All Stars has always been a curates egg

KILLINAN END Column

The All-Star achievement of Cork’s Downey brothers was acknowledged on the GAA’s official website which reminded us that they were the 24th set of brothers to win All-Star awards in the same year.

The first brothers to do so was half a century ago, when Martin & John Quigley of Wexford, won awards at centre-forward and right-corner-forward respectively. What makes the Quigley’s achievement truly remarkable is the knowledge that with the lapse of half a century, it is utterly unrepeatable in the manner of their particular achievement.

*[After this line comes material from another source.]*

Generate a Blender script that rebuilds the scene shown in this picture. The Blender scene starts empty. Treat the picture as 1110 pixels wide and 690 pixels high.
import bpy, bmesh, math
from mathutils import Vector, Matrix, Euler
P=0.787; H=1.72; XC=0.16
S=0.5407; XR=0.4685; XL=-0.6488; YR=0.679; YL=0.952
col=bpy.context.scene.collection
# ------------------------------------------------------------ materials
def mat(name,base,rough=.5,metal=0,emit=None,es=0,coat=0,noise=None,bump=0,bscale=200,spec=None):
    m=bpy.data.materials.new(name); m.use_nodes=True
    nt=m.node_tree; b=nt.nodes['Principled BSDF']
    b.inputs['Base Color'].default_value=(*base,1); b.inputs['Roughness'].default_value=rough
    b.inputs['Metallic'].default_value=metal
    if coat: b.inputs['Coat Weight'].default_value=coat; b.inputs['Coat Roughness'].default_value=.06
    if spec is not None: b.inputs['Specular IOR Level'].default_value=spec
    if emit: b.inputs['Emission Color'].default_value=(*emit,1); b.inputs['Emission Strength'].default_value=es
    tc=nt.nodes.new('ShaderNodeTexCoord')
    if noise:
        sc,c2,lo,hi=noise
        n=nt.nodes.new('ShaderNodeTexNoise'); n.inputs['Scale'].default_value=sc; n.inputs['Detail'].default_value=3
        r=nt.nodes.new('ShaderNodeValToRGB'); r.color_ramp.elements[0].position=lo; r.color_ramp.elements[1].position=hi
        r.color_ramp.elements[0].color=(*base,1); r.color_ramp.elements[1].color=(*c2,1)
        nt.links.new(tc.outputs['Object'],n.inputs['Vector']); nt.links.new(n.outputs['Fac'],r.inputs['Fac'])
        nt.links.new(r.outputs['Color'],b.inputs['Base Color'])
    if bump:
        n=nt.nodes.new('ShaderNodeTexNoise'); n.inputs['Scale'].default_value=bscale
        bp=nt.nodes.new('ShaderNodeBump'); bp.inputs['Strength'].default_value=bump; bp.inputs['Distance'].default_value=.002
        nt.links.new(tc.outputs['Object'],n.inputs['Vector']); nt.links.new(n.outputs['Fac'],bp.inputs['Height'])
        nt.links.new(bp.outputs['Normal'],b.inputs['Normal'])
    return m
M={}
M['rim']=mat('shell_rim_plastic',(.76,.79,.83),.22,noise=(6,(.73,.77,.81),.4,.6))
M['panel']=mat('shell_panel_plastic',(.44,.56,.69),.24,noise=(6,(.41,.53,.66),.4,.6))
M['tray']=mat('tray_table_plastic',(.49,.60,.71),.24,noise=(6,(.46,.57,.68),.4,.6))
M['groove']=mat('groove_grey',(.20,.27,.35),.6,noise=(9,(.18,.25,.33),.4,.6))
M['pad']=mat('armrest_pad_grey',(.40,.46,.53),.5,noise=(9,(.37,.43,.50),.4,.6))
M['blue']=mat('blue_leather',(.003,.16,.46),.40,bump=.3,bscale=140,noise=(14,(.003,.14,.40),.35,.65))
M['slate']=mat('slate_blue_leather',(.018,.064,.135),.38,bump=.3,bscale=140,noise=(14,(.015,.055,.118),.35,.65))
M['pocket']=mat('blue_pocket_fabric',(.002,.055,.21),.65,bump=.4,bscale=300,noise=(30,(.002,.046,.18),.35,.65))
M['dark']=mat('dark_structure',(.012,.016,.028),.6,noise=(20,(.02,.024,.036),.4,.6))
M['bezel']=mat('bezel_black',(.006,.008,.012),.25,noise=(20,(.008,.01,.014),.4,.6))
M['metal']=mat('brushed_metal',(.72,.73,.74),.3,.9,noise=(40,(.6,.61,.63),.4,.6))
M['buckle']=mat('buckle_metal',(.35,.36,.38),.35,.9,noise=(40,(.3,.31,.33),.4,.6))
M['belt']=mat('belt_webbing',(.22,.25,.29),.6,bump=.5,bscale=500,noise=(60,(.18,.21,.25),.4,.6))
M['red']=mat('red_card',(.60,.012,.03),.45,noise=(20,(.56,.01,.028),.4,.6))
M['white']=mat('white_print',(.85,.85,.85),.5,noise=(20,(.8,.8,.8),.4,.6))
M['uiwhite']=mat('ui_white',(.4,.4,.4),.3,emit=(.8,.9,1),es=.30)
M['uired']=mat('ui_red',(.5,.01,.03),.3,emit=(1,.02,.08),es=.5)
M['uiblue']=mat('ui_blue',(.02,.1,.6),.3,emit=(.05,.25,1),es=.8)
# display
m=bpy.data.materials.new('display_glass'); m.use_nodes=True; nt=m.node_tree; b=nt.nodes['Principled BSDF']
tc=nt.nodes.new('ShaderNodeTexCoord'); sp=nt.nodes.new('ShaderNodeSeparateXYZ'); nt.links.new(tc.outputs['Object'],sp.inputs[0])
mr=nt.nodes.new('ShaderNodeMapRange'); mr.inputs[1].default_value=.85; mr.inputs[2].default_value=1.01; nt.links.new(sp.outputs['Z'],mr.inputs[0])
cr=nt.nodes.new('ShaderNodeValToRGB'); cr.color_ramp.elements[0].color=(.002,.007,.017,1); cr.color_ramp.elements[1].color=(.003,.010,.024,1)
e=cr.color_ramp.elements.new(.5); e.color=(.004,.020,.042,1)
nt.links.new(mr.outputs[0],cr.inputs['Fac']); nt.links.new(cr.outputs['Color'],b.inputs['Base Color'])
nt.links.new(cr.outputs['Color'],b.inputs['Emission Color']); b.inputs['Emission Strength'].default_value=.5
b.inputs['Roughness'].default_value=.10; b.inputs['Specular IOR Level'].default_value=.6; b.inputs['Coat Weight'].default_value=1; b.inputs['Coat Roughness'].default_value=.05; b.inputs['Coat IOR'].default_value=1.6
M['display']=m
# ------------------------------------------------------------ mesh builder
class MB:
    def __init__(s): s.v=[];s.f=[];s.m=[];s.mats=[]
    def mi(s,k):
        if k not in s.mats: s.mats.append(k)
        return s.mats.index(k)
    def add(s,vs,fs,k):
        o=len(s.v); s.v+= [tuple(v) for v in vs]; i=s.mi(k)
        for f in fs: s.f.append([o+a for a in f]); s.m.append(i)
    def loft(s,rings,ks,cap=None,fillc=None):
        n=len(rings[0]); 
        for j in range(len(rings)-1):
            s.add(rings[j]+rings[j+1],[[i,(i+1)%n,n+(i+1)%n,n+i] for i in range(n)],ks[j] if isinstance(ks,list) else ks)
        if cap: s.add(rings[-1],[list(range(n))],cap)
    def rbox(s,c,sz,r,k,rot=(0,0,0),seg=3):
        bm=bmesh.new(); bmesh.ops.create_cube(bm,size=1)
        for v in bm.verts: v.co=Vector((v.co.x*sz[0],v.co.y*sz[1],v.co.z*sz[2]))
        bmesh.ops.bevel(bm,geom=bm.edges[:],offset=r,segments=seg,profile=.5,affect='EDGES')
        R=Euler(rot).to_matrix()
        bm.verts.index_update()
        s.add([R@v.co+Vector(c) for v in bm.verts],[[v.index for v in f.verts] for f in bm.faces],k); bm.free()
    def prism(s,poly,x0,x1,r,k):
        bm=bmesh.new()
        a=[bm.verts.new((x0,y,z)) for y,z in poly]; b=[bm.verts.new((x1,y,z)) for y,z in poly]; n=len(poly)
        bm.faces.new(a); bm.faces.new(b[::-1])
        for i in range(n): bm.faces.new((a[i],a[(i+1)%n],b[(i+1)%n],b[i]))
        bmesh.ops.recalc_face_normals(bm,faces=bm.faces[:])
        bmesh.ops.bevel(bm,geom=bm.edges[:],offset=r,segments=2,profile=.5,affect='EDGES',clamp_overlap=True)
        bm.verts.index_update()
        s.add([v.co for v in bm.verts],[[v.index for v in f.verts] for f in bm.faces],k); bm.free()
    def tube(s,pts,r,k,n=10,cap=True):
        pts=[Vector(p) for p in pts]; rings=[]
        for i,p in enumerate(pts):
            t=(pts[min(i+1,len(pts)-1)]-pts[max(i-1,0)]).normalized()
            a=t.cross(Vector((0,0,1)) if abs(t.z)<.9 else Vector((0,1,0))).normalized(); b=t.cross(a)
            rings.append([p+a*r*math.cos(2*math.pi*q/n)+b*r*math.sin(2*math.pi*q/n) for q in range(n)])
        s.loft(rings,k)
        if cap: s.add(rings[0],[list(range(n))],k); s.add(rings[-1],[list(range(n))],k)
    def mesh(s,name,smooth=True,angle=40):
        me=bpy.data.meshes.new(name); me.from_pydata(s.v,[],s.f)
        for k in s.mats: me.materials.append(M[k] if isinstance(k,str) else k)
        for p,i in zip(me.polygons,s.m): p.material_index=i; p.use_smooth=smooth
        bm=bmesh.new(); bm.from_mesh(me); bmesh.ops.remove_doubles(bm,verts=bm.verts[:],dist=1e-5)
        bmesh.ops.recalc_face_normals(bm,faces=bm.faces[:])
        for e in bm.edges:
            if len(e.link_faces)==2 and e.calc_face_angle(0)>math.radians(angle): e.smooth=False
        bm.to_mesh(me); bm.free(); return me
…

The recently announced All-Stars were a very different proposition indeed. The primary qualification necessary for an All-Star award at the present time appears to be lining out in the All-Ireland Final. We can safely assume that had Limerick beaten Cork in the All-Ireland semi-final the Downey’s would not be joining elite company. Indeed, you often wonder how many All-Star awards rest on the puck of a ball. Had Kilkenny somehow conjured one of their traditional late scores to pilfer an unlikely win against Clare it is fair to assume that at least six awards and the Hurler of the Year as well would rest elsewhere. In that sense individual performance is subservient to the broader progress of the team when it comes to nudging players towards All-Star awards.

This does not appear to have been the case fifty years ago. The Quigleys of Rathnure won their awards despite Wexford being defeated in the Leinster Final. Of course, in those days the Leinster Final was a match of greater significance – firstly it was a knockout game, and secondly it was a more or less an effective All-Ireland semi-final. This was about to change as the seeds of a Galway resurgence were really beginning to bear fruit and for all their inconsistencies since this has been perhaps the most enduring injection of new power into the game.

The Leinster Final of 1974 was no ordinary game either. Pádraig Puirséal, a Mooncoin man and reporter for the Irish Press, was scrambling for superlatives in his account of proceedings. “Incredible? Fantastic? Out-of-this-world? There is just no superlative that can adequately sum up this Leinster senior hurling final yesterday” was his opening line in the match report. Behind the excitement and quality, the story is one of Wexford defiance in adversity. Seven points down at half-time and with Phil Wilson already sent to the line the Model County came back to lead in the dying moments before the inevitable Eddie Keher free denied them even a draw. This was the context for the Quigleys’ All-Star awards.

It was, as Puirséal noted, Kilkenny’s first achievement of four-in-a row in the province breaking an “86 year old hoodoo” – which of course harked back to the very first organised inter-county championship. The Black and Amber would go on to make it five and take the next two All-Ireland titles to add to their 1972 win. This period of extraordinary achievement yielded seven All-Star awards in 1974 and another six in 1975.

Their five-in-a-row Kilkenny counterparts in Leinster this year received no All-Star award. It is an eloquent illustration of the devalued nature of the championship in the eastern province. We are not inclined to weep for Kilkenny as they have rarely had a raw deal when it comes to marginal calls on All-Stars, but it does make you wonder about the value of much of what goes on in the early part of the championship. It is curious considering all the hurling that is played in the provinces these days that they appear to count for naught in the All-Star consideration.

Back in 1974 Cork were awarded two All-Stars (Con Roche & John Horgan) despite exiting the championship in the first round in a seismic shock against Waterford in Walsh Park. Cork had laid waste to All-Ireland champions, Limerick, in the League Final winning by eighteen points. It was a day when Cork must have looked like prospective All-Ireland winners and maybe that memory still loomed large for the All-Star selectors.

Yet, a year later after Cork had beaten Limerick by eleven points in the Munster Final, they managed to have just Gerald McCarthy on the All-Star team, a reaction to their surprise loss to Galway in the All-Ireland semi-final. Meanwhile Limerick had three players on the same team leaving you with the sense that the All-Star team was a greater attempt in those early years to name the best team in the country. Tadhg O’Connor’s inclusion despite Tipp failing to progress in Munster is another example of individual quality chosen over team profile.

It is worth mentioning that on the same day Cork had what would be called these days “a statement win” over Limerick in the League Final, a low-profile Division 2 League Football Final saw Kildare beat Dublin by seven points. Just four months later, a dozen of those Dubs won the county’s All-Ireland Senior title in over a decade. Nothing in that regard has even been quite the same since either.